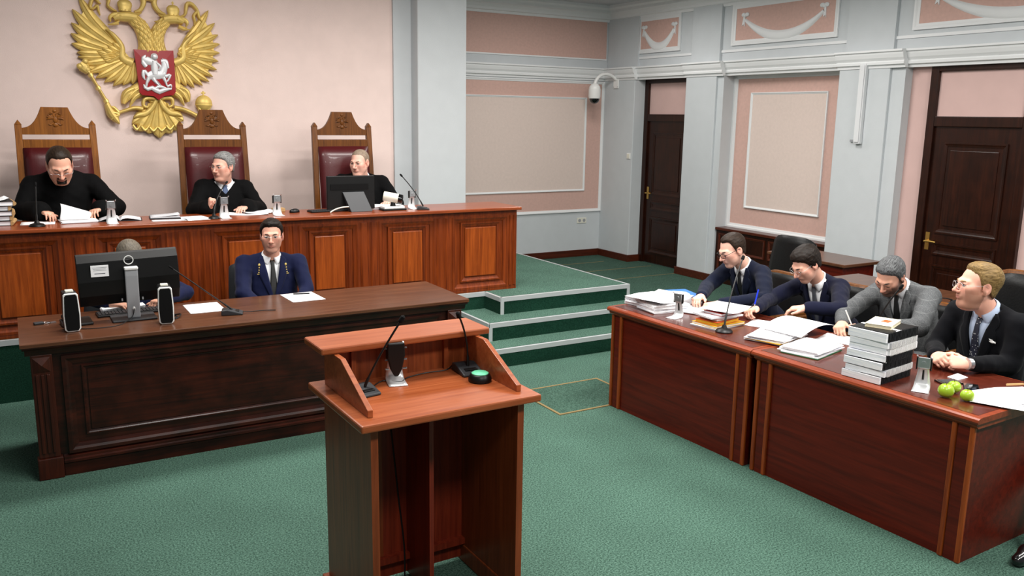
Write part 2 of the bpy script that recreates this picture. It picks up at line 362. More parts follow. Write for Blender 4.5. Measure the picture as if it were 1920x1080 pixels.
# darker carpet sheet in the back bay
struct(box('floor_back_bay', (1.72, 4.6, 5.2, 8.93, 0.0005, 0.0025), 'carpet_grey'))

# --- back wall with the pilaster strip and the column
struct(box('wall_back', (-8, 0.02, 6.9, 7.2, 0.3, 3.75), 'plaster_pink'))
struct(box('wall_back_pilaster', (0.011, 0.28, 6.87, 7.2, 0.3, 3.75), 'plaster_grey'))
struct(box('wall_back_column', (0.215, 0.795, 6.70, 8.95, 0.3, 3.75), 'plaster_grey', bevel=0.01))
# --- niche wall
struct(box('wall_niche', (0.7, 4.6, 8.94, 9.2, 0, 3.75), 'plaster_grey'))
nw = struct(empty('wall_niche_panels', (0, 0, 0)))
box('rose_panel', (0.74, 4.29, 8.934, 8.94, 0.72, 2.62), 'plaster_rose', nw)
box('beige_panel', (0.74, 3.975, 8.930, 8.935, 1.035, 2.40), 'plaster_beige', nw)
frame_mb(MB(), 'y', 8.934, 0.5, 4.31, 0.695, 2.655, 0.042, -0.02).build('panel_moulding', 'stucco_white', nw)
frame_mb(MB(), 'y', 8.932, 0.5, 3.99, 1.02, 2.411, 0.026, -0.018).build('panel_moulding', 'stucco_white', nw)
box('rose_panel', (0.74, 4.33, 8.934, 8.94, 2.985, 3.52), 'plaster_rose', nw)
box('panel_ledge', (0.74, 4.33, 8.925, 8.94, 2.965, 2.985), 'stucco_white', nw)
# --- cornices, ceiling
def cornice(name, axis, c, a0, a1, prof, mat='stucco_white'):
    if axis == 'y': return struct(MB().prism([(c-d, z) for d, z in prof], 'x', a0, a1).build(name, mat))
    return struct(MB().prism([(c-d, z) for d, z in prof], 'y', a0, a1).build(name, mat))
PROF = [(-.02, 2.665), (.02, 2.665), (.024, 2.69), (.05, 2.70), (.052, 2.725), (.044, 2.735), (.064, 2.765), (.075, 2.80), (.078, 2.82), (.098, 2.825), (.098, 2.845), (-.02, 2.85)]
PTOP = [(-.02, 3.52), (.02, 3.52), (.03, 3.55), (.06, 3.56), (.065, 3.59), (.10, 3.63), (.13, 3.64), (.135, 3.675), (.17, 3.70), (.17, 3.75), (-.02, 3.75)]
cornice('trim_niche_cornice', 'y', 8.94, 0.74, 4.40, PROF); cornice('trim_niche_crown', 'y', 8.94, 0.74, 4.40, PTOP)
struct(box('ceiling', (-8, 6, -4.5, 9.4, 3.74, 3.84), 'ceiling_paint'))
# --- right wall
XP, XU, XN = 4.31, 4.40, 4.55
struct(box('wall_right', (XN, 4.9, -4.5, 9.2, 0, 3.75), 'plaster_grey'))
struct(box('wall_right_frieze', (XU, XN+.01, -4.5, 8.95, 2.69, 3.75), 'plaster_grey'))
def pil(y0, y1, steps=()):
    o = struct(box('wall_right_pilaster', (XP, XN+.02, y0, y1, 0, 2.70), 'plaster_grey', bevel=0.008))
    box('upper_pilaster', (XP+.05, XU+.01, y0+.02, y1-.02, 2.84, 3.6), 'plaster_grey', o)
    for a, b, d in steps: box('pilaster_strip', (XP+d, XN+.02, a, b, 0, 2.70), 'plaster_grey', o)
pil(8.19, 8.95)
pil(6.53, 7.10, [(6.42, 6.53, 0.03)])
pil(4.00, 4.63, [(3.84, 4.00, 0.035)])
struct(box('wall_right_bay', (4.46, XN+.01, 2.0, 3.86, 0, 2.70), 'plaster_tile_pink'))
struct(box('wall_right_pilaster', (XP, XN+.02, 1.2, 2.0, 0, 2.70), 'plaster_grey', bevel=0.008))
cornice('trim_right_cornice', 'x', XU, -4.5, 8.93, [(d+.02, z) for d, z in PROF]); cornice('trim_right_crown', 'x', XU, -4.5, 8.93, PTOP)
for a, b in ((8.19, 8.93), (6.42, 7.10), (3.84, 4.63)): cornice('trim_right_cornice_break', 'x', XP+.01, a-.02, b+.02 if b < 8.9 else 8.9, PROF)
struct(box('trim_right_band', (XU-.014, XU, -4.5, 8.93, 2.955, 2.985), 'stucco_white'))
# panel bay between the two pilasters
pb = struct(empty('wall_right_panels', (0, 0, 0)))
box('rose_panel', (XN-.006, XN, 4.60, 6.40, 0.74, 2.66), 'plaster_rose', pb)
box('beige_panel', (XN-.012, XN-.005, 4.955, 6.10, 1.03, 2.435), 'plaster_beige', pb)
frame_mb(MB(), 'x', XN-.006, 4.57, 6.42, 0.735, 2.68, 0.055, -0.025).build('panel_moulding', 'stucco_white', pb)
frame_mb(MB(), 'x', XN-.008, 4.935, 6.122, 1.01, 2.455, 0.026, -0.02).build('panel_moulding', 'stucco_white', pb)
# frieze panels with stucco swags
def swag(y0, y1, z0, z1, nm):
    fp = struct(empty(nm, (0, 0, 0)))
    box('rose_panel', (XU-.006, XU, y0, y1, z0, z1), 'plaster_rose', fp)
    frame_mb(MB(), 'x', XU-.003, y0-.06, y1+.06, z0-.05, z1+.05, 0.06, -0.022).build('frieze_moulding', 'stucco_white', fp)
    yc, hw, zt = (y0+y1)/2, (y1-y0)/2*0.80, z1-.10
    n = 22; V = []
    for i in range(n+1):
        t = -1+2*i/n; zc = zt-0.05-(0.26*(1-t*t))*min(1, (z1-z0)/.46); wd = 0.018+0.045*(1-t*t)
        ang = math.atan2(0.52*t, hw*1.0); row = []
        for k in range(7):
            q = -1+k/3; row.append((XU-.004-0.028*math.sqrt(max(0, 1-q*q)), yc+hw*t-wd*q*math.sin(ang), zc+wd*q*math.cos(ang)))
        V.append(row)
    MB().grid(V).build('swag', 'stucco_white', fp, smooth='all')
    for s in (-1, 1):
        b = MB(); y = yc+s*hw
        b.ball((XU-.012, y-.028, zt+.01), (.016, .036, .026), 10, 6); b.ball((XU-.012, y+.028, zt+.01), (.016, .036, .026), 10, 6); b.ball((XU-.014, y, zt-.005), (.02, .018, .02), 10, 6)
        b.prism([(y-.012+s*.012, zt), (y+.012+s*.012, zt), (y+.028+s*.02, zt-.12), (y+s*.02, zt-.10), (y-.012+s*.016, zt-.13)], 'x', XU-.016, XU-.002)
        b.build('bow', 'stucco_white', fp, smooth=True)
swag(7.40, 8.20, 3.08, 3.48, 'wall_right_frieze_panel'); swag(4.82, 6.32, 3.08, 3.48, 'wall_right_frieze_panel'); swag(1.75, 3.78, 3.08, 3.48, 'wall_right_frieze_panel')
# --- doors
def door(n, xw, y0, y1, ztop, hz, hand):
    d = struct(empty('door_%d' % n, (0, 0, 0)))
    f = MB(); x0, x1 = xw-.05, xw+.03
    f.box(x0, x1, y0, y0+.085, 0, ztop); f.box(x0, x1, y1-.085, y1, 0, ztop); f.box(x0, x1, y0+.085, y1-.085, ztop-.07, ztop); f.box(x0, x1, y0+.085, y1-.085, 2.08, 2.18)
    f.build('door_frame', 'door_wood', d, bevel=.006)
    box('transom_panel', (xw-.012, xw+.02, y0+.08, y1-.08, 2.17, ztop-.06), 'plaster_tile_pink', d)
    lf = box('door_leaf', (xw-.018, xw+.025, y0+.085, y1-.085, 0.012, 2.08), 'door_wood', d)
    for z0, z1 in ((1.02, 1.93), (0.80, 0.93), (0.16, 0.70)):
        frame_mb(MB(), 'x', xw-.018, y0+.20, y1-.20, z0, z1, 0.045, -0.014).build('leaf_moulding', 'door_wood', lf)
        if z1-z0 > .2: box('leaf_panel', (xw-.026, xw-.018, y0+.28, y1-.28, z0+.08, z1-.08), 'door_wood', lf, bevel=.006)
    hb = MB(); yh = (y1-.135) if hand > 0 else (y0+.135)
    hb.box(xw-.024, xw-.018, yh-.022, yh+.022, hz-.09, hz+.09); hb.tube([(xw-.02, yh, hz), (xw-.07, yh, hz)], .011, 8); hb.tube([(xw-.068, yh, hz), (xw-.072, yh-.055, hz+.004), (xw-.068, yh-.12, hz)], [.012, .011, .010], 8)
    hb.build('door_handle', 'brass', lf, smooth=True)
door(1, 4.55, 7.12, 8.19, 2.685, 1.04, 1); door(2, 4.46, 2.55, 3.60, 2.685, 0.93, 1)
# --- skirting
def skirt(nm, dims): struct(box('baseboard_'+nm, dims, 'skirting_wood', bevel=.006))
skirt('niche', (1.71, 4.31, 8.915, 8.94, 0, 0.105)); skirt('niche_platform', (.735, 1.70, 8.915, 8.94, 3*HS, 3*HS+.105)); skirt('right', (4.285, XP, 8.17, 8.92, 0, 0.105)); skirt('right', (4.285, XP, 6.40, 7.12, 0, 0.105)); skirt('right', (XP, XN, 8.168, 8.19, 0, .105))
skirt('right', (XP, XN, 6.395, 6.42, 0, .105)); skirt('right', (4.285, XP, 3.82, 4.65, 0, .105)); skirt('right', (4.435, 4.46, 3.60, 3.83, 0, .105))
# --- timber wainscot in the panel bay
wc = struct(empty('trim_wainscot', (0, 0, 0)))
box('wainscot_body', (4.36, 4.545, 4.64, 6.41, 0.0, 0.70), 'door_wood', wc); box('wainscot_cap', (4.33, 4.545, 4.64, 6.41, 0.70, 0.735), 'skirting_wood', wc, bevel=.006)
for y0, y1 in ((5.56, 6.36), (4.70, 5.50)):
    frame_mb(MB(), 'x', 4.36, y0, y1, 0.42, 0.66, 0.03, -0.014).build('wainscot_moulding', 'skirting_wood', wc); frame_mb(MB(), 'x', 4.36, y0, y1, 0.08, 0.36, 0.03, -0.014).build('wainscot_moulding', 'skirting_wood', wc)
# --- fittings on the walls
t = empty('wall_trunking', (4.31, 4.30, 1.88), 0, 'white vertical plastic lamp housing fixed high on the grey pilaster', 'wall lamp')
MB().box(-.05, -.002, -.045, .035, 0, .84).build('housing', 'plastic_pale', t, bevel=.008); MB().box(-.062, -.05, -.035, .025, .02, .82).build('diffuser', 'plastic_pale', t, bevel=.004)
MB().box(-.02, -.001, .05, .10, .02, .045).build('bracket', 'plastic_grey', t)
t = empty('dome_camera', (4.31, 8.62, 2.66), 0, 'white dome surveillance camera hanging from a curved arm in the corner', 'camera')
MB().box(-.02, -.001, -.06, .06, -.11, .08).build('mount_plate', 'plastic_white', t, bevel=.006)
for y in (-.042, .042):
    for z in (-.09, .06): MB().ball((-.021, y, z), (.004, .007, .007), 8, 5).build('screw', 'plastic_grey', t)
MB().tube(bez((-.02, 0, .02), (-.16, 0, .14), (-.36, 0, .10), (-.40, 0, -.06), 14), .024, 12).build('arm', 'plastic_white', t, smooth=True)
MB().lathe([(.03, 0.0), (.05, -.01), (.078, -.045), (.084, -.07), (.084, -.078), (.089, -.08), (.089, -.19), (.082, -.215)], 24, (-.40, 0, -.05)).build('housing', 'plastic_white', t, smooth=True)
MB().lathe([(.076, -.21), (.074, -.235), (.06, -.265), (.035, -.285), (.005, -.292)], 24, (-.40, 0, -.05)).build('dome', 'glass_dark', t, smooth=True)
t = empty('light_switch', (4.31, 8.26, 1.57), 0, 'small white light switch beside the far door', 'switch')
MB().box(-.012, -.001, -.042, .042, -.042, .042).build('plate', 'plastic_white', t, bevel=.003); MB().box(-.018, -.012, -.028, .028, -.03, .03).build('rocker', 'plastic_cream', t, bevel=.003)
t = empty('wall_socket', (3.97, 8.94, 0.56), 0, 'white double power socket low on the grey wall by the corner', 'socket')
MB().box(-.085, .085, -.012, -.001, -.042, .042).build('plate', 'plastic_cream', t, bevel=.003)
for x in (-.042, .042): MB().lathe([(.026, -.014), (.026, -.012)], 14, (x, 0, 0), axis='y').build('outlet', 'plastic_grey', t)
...
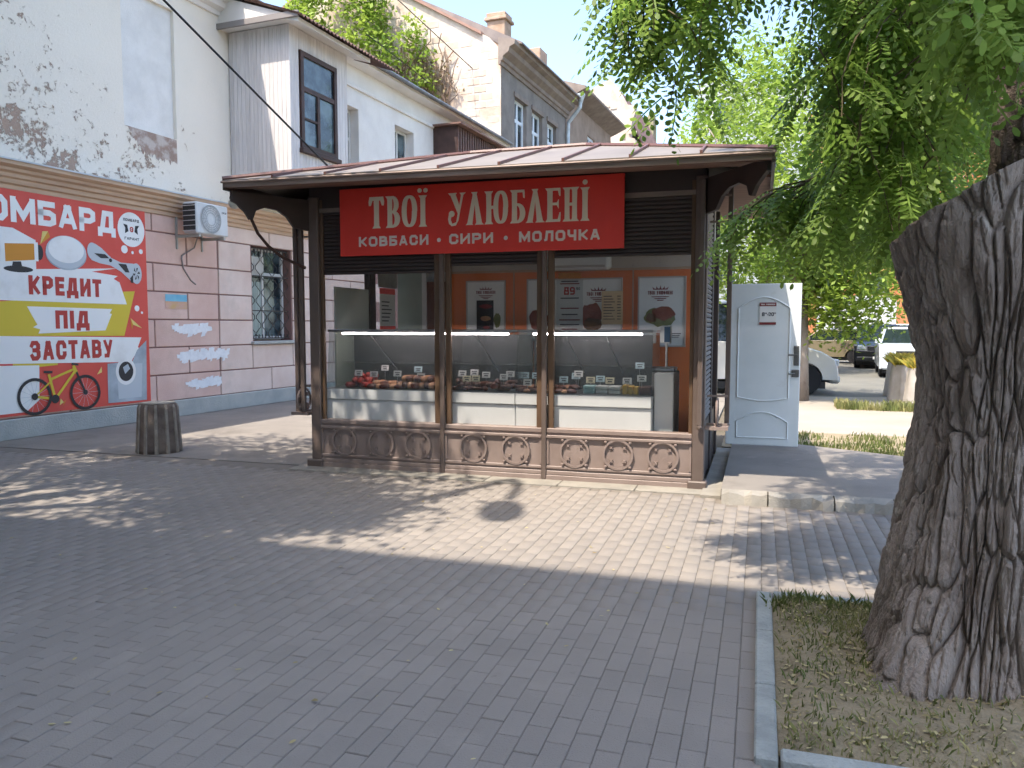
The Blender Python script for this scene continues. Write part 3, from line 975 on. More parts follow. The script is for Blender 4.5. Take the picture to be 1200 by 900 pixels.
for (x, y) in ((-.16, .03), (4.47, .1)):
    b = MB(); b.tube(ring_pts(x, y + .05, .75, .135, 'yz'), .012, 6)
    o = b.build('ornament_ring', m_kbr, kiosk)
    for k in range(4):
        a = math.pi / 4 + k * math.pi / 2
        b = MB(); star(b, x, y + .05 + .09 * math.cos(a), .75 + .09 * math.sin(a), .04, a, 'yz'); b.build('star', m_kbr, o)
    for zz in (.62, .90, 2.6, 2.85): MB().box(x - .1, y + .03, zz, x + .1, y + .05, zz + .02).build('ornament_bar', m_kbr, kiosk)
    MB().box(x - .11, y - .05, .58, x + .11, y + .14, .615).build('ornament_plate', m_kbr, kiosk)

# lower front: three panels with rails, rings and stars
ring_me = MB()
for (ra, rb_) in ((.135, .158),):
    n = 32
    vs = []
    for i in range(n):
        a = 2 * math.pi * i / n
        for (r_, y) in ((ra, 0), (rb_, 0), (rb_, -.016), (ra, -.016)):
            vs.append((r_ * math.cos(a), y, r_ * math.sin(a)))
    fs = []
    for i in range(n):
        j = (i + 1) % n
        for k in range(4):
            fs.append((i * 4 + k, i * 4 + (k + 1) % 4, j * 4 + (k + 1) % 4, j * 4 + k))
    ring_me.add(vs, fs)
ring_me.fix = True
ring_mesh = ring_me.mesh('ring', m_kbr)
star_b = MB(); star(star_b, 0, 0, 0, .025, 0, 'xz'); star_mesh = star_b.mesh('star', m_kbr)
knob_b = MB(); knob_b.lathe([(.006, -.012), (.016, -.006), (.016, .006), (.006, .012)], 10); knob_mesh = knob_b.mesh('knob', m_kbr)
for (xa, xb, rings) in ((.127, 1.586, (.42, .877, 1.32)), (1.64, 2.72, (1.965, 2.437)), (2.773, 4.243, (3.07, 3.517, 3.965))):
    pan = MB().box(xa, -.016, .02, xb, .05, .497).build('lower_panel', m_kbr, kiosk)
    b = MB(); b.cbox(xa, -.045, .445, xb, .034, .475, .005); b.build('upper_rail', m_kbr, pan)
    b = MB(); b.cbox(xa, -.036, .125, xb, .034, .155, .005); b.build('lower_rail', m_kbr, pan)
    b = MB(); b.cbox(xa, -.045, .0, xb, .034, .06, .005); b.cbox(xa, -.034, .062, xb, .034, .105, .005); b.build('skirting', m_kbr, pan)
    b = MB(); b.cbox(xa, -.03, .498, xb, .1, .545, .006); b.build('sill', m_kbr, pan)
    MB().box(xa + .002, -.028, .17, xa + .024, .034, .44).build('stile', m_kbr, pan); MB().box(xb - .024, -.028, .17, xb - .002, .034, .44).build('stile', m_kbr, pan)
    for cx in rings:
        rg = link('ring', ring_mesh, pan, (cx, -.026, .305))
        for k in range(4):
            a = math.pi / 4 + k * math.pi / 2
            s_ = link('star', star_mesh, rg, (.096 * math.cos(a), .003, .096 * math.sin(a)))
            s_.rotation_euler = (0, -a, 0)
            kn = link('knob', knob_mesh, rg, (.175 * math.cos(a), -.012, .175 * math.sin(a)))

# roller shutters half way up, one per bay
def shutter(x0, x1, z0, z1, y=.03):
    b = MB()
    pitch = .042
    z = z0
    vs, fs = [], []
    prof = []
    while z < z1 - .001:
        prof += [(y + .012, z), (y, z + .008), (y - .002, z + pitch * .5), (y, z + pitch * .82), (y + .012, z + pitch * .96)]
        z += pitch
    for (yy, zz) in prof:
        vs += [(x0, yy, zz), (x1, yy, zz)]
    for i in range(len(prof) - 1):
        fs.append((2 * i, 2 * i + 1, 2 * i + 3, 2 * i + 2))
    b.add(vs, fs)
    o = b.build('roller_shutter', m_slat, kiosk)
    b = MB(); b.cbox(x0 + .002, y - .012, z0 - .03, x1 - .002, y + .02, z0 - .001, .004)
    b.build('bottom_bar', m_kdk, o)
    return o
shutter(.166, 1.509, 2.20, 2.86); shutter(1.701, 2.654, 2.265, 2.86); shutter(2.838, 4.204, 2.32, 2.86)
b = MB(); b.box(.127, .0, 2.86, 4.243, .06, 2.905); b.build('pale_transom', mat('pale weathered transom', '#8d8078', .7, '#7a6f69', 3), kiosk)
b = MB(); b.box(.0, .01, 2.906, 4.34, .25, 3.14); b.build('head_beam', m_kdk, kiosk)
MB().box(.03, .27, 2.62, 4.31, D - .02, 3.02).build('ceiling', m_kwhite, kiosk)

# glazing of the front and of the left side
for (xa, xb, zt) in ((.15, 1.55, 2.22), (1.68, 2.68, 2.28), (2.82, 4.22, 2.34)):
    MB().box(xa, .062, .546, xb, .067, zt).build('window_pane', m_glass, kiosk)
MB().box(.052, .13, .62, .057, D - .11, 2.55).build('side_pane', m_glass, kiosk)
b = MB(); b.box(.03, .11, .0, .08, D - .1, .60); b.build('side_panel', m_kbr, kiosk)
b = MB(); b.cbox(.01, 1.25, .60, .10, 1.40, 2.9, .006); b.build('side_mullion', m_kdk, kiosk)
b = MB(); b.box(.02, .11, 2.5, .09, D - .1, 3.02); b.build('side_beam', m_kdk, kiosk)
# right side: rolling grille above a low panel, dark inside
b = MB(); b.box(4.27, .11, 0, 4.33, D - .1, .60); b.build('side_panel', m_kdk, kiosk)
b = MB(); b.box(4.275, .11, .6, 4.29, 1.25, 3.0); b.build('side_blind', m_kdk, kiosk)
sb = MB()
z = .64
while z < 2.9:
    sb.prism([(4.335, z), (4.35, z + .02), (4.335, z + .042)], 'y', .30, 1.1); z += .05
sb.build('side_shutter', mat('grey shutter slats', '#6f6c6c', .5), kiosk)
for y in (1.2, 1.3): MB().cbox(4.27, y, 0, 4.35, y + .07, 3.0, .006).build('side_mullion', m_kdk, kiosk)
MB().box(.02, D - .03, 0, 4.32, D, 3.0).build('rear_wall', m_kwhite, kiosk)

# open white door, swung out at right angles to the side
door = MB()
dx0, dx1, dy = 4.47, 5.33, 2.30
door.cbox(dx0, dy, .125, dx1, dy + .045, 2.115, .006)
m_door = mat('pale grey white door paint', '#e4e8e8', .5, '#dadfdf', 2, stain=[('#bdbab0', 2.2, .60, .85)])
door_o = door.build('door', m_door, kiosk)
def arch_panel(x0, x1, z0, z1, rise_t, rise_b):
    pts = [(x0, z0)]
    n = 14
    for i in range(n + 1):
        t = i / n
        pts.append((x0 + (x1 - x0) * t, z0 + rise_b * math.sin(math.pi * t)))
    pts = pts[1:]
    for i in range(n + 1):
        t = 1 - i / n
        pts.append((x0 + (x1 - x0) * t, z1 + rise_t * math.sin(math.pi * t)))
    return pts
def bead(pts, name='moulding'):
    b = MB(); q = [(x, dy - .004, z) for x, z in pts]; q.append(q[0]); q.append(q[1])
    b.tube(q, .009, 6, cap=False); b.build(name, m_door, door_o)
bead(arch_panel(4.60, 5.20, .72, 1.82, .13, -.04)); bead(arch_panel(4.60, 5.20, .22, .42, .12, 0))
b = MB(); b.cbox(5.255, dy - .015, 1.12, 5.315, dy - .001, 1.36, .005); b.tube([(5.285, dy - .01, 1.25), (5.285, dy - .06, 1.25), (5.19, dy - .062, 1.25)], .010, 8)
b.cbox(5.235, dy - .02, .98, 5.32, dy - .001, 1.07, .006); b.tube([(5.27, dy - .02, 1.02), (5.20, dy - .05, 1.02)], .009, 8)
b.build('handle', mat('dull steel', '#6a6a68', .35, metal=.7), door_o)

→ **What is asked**
Only the lines from the one containing "Write part 2" through the one containing "0.0005, 0.0025), 'carpet_grey'))" are to be reproduced, exactly as they appear.

→ **Complete answer**
Write part 2 of the bpy script that recreates this picture. It picks up at line 362. More parts follow. Write for Blender 4.5. Measure the picture as if it were 1920x1080 pixels.
# darker carpet sheet in the back bay
struct(box('floor_back_bay', (1.72, 4.6, 5.2, 8.93, 0.0005, 0.0025), 'carpet_grey'))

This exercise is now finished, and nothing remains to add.